Next Saturday is my mother's ninetieth birthday. Family is coming. The weather should be good. Not hot, not humid. (I feel for my sister, who is sweltering in Boston right now.) We don't have anything big planned. Mom can't handle a crowd. One balloon, one bunch of flowers, one cupcake, one candle. One or two people at a time. We don't want to disrupt her routine, which is all she has left, besides her television.
M.A.S.H. isn't on on Saturdays so we typically switch between Fixer Upper and the Three Stooges. She laughs at Curly, Moe, and Larry. She can't understand the plots but she understands the slaps, pokes, and punches. If my two brothers come to visit, we can all sit on the couch and marvel at the violence we kids grew up on. No wonder my older brother felt motivated to break my nose once in a while.
On the maternal parental unit front, Mom continues to deteriorate. It's a slow crumbling of mind and body. She's still talking, but not as well. She's still walking, but with more difficulty. She's not walking me to the back door anymore, but she's still walking herself to meals. Sometimes (they tell me), she has to interrupt her meal to hightail it back to her bathroom. Hightailing happens in slow motion, which means she often needs some clean-up assistance before she can come back to dinner. It's chronic and exhausting.
Speaking of clean-up, I'm cleaning the Love Shack. This endeavor happens only once a year when I have visitors (my sister).
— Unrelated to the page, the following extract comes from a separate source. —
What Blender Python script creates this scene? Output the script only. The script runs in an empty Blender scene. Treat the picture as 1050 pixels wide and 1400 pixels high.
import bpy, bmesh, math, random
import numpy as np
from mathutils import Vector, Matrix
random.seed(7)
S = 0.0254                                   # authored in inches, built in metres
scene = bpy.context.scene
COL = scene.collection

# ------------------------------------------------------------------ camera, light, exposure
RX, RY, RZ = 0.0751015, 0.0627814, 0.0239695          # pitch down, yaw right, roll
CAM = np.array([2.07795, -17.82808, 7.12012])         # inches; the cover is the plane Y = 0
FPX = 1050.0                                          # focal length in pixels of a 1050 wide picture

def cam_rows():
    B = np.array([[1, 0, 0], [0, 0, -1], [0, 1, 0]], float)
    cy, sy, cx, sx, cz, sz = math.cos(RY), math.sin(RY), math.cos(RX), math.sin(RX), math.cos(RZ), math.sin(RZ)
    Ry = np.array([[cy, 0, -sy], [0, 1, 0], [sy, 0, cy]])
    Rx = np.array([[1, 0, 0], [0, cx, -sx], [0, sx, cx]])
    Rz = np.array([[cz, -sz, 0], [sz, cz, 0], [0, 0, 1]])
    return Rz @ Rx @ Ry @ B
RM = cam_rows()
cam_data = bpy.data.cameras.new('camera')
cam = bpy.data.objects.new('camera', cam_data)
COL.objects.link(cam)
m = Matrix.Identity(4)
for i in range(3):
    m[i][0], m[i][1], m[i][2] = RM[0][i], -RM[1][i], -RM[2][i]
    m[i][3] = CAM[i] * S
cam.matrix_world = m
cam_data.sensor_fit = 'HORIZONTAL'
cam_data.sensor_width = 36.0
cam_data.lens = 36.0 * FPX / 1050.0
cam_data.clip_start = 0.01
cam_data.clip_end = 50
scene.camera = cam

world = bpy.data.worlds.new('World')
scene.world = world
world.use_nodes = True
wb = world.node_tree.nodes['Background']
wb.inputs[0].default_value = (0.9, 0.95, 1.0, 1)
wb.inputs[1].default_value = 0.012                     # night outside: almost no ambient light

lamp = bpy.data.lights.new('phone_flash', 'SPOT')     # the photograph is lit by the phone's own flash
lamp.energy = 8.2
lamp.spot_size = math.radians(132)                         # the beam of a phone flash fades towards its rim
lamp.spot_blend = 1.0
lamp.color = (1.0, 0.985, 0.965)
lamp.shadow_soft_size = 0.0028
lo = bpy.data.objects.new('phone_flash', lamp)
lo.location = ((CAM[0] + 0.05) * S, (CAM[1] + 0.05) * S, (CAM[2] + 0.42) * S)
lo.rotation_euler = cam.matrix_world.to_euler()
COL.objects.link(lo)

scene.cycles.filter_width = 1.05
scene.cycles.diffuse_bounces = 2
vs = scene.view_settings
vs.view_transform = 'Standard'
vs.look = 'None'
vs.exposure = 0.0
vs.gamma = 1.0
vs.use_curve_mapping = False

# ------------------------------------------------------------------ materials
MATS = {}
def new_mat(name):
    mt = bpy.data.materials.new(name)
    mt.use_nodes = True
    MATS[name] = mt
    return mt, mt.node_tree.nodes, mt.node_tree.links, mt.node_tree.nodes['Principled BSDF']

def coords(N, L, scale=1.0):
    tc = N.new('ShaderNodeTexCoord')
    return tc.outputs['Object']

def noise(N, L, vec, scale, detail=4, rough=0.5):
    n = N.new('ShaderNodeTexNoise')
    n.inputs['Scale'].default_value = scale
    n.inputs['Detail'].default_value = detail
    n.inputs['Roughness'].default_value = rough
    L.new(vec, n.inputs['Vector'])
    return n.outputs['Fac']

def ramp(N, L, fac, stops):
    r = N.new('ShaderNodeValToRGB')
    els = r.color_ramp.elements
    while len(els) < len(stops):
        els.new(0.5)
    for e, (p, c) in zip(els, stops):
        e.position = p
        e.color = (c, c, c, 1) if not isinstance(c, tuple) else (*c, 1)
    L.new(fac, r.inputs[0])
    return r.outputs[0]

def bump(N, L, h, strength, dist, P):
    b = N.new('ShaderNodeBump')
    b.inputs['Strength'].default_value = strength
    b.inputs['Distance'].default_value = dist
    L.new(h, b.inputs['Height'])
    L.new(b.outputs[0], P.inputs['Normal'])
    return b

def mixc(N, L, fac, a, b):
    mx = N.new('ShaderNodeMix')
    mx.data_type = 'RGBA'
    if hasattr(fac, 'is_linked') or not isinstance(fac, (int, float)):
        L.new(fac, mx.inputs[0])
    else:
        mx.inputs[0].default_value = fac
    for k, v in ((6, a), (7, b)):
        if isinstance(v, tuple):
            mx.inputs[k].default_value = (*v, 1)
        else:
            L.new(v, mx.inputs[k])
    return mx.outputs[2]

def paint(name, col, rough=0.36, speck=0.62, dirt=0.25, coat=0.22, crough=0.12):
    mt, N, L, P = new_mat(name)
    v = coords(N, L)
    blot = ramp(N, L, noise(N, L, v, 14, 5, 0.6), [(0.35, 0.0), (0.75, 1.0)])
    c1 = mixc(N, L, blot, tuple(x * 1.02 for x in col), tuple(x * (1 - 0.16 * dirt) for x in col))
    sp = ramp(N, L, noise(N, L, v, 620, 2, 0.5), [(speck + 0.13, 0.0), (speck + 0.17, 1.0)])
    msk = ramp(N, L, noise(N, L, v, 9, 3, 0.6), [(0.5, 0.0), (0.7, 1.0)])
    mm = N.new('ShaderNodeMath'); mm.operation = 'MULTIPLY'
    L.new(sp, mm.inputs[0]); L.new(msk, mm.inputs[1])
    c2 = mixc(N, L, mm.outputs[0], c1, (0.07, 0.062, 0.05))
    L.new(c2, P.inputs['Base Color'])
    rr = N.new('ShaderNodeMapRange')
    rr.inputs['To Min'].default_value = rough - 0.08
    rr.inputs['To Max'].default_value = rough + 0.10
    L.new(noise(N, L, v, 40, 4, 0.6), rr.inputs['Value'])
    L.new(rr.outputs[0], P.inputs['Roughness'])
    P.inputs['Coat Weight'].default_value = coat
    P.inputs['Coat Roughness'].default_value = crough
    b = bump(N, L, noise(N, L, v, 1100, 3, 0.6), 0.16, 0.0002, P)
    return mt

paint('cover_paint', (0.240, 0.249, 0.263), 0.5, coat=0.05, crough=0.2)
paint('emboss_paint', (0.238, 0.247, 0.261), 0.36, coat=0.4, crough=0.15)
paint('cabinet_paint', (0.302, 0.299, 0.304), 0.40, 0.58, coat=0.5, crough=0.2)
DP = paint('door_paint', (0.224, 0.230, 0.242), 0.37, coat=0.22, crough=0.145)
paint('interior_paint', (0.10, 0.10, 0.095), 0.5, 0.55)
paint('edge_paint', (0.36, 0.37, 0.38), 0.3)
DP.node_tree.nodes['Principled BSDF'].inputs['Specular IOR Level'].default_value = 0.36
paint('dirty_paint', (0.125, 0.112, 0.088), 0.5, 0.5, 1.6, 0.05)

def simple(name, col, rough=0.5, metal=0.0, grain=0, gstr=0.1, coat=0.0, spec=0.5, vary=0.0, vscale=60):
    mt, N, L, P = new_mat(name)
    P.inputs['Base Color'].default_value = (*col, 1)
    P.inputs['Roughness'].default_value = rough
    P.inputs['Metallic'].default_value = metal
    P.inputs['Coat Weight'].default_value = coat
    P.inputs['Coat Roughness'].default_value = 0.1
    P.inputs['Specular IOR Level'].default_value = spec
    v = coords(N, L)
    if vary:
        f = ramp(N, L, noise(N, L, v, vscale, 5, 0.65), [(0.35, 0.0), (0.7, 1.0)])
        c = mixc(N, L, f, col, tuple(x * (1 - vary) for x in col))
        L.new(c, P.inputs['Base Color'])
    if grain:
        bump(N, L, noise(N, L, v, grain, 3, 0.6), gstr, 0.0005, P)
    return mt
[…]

Today, I vacuumed the two lime green shag rugs in my front room. That shag really stands up and salutes when I run the vacuum cleaner over it. My sneezing fit has subsided, thanks for asking. I moved the cat litter box and scrubbed the bathroom floor. Within minutes after cleaning the box, the cat went in. When he came out, there was once again litter all over the floor. I washed a load of towels and cotton scatter rugs, scrubbed part of the kitchen floor (the white squares), and hunted down tumbleweeds (cat hair, dust, and detritus that coalesce into floating allergy bombs). My sister arrives tomorrow. I'm not ready.
I could have started cleaning sooner. However, as you might remember, I've been doing my own personal NANOWRIMO. I gave myself a timeline of thirty days. My goal was to write a 50,000-word novel. When I committed to doing this insane task, I estimated I would have to write 2,000 words per day. Yesterday was the thirtieth day. Today, I laid down my pen, metaphorically speaking. I don't actually write with a pen anymore. I used to when I was a kid, or pencil, too. I didn't care, as long as I could write. Anyway, I digress.
I'm pleased to report the results of my personal month of self-inflicted torture. Counting the chapter headings, a short blurb, and the title, I just barely exceeded 80,000 words. I now have a first draft of my novel. I wrote an average of 2,760 words per day. During the thirty days, I cooked, ate, slept, did my grocery shopping, visited my mother daily, and attended my weekly meetings, and in between, I wrote. I did bathe a few times, too, in case you were wondering, and I'm sure I did some laundry, although I have no recollection. I immersed myself in a world of fictional characters who now seem more real to me than many people I meet in real life.
It was the best thirty days I can remember. Better than ice cream. Better than sunshine. The best.
I don't know where it goes from here, but if I die tomorrow, I will die satisfied.